En sus versos se comen casi todo lo mejor. ¿Qué hay de las nieves, del frío reconfortante, del vaho juguetón saliendo por nuestras bocas? Cuando llega el otoño aún quedan tres meses antes de palmarla. Y quizá sean los más sabios y placenteros. Pero ellos, los poetas, no sé por qué, insisten en que el otoño es la estación última de nuestro viaje, y se ponen muy pesaditos con la caída de las hojas y las noches que se extienden: las ciento y una metáforas sobre la decadencia. En realidad, una tosca poesía sobre la pitopausia y la pérdida del deseo. 

Yo, en cambio, asocio el otoño al renacimiento de la vida. Con el otoño se acaba el calor y empieza el fútbol en la tele. Dos hitos celebrados con champán. Vuelven las viejas rutinas y hay uvas y peras por los caminos. El otoño es jovial y fecundo. El otoño es lluvia y mantita. Es la muerte del mosquito y el silencio del chumba-chumba. Es el sofá orejero al lado de la ventana cerrada y empañada. El verano, sin embargo, es la muerte y la molicie, la agresión continua de la naturaleza. El verano es un sacacuartos pernicioso inventado por los hosteleros. Y el verano de la vida un poco igual: un engaño masivo. Una juventud exprimida y desperdiciada.

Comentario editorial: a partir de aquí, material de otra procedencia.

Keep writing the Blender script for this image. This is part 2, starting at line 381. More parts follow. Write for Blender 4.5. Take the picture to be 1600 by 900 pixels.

Digo todo esto porque ahora mismo estoy viviendo el otoño de la edad y aún me encuentro fuerte y entusiasta. Hay caídas, sí, y recaídas, pero si tengo suerte aún quedan años para llegar a la edad provecta de estas abuelas de la película. Y qué abuelas, además, sanotas y joviales. Es lo que tiene vivir en esas casas de campo de los franceses, siempre apartadas del ruido y de la gente, con su huerta y su piedra, su bosque y su arroyo... Son las mismas casas que sacaba Eric Rohmer en sus películas de burgueses, pero aquí parece que se las regalan a cualquiera que se jubile y haya cotizado lo suficiente. Un poco como hacían los romanos con los legionarios retirados.